Compressive strength of fly ash-based geopolymer concrete with crumb rubber partially replacing sand

• Rubber replacement plays a key role in strength reduction of geopolymer concrete.
• Appropriate rubber amount may be replaced without significant strength reduction.
• The fly ash type and Na2SiO3/NaOH also leads to the strength reduction.
• The regression models are used to identify critical parameters and interactions.

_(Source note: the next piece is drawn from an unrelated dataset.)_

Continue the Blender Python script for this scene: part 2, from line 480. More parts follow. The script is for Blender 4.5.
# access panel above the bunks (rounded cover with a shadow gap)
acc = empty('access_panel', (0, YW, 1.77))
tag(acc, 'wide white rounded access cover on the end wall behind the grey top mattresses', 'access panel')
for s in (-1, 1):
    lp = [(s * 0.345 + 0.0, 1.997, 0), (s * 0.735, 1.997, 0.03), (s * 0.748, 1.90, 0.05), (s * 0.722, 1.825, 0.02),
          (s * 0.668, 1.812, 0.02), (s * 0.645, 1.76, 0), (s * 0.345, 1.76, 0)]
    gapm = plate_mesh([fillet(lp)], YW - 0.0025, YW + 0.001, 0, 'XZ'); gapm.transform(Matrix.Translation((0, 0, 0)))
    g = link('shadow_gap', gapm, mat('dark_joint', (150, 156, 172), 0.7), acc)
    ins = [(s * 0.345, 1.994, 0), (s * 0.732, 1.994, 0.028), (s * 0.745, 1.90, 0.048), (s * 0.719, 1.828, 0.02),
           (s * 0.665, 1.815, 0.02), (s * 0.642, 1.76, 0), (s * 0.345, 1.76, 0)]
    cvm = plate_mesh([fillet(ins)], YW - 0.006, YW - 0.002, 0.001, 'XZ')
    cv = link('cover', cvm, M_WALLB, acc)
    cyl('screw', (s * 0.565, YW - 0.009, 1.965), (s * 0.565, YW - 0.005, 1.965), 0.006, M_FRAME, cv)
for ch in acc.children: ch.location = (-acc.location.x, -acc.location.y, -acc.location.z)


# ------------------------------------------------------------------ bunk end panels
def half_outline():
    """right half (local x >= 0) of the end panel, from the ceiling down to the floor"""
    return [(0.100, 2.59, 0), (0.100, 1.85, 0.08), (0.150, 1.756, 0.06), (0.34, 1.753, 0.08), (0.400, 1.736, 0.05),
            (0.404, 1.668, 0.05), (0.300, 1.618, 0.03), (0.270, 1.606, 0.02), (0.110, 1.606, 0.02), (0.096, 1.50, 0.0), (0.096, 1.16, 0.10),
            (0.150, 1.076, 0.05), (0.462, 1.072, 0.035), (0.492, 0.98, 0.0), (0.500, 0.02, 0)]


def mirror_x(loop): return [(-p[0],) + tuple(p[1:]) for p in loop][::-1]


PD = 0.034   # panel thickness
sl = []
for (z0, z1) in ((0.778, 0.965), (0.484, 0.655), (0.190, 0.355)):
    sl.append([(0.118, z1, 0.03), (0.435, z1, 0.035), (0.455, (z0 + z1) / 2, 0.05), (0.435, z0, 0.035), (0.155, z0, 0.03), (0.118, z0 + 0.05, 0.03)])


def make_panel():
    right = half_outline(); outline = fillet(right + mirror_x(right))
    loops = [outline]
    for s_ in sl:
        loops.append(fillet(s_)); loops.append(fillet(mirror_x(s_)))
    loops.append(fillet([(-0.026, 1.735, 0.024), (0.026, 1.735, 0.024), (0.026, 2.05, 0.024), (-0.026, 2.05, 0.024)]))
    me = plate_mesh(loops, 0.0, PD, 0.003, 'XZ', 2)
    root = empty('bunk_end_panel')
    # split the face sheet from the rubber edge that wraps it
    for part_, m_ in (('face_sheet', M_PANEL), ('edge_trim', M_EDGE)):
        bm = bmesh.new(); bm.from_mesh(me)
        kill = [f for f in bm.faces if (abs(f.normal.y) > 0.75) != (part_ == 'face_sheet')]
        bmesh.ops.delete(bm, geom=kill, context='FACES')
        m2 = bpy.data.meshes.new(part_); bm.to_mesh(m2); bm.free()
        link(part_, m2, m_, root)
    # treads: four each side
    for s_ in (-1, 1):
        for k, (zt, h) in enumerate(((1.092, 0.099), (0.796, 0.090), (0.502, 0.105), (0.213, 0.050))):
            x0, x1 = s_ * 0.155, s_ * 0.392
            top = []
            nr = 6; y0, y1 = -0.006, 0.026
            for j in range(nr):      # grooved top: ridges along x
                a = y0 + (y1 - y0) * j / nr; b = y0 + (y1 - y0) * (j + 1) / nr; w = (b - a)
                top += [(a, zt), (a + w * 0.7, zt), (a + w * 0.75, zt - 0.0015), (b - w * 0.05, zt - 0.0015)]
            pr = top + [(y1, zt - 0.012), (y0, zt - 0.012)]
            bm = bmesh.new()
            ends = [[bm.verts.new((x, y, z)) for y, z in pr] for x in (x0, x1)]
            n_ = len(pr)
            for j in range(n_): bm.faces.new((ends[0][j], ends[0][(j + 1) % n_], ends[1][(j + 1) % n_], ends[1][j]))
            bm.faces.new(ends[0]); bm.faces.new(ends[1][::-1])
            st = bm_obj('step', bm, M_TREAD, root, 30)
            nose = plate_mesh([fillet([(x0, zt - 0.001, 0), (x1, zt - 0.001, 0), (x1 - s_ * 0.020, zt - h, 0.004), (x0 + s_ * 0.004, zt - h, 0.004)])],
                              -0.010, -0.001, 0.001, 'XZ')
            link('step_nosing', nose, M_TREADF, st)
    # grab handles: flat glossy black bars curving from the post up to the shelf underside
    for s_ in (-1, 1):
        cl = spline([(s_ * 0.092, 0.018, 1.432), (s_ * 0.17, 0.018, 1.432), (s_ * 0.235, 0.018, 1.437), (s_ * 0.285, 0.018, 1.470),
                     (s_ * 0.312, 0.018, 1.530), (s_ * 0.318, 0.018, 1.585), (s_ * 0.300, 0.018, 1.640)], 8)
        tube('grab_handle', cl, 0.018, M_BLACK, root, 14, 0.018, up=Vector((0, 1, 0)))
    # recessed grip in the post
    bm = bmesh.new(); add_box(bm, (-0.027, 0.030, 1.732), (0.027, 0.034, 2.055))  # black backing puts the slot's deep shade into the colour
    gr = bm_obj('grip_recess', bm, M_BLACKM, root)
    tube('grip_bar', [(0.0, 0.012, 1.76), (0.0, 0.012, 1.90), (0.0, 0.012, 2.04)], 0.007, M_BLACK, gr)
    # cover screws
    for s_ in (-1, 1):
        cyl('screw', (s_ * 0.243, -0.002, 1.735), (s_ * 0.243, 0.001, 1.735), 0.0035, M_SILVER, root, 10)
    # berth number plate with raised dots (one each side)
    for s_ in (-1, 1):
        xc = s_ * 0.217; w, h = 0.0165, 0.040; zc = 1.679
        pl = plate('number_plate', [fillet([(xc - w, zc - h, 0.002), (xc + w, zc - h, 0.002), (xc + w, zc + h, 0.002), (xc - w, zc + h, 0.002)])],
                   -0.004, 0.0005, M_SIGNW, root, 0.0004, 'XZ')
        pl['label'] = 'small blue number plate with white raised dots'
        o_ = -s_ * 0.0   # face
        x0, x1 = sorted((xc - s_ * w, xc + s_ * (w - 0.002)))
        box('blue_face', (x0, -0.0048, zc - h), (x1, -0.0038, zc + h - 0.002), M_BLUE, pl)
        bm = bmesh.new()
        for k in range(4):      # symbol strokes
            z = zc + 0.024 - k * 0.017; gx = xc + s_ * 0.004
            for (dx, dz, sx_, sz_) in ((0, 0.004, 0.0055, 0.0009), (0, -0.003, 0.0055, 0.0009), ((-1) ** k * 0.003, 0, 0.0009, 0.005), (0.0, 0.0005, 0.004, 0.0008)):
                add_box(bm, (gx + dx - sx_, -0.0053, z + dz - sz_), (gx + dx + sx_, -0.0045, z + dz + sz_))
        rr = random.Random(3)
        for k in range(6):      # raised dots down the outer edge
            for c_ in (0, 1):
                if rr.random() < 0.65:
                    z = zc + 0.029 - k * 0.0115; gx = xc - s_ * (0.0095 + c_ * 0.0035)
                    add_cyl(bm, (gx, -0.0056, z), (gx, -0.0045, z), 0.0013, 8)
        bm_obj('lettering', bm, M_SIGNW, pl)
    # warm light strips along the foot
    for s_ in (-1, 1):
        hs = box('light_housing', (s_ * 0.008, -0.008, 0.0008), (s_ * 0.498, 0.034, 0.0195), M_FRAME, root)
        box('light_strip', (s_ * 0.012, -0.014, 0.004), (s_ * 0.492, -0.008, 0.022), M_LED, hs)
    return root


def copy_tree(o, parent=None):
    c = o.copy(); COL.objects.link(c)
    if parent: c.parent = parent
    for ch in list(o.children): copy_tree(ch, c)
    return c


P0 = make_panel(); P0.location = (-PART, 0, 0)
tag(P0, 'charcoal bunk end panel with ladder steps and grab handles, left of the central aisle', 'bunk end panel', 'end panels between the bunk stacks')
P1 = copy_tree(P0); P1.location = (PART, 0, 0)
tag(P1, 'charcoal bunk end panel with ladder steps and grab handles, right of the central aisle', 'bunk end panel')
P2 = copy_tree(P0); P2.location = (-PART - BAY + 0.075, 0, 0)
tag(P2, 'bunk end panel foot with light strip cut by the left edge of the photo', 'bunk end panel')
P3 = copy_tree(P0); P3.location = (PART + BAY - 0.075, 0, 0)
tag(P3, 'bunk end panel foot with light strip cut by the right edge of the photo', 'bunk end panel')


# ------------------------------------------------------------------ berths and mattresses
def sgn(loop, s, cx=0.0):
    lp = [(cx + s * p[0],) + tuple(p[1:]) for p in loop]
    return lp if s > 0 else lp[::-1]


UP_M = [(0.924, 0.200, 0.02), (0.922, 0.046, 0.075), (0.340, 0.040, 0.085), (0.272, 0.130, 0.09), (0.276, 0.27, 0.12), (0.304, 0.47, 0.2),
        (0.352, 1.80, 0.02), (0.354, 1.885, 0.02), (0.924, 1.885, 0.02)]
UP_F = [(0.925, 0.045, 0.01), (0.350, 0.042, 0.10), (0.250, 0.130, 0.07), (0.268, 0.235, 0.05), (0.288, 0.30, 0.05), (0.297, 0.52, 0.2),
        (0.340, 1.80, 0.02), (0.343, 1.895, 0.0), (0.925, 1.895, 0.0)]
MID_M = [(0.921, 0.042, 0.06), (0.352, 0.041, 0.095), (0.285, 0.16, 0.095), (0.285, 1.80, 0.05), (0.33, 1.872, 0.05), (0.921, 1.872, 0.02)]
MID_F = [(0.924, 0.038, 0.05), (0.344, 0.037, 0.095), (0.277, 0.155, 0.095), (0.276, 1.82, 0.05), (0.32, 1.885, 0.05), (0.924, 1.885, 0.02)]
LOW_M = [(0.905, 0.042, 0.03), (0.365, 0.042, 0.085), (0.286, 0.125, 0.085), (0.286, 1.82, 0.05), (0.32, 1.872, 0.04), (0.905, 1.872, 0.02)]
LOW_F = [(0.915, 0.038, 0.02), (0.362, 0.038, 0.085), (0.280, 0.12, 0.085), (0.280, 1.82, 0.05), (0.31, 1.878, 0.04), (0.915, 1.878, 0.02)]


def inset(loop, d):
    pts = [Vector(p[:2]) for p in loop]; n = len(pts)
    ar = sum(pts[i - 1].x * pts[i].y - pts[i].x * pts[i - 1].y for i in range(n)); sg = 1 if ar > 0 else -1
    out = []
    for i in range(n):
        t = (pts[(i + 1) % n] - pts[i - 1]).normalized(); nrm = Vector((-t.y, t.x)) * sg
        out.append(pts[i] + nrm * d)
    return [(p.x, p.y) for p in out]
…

This study presents the feasibility of geopolymer concrete to which crumb rubber from recycled tires has been added. Geopolymer concrete utilizes industrial by-products like fly ash. Therefore, the use of rubberized geopolymer as a binder in concrete production not only reduces the emission of carbon dioxide, because of the elimination of cement, but also utilizes an industrial disposal of recycled tires to produce a sustainable construction material. In this research, fly ash, an alkaline liquid mix of sodium hydroxide and sodium silicate, and crumb rubber were used as the basic constituents of the geopolymer. Various factors that influence the compressive strength were studied, such as molarity of sodium hydroxide, size of aggregates, amount of rubber, and types of fly ash. An appropriate amount of rubber may be replaced with an equal volume of fine aggregates in rubberized geopolymer concrete. The analysis of variance (ANOVA) indicates that fine aggregates can be replaced with an equal volume of crumb rubber, up to 5% in three types of fly ash-based geopolymer concrete at the 95% confidence level. The regression model indicates that the correlation between rubber replacement and other parameters are not statistically significant.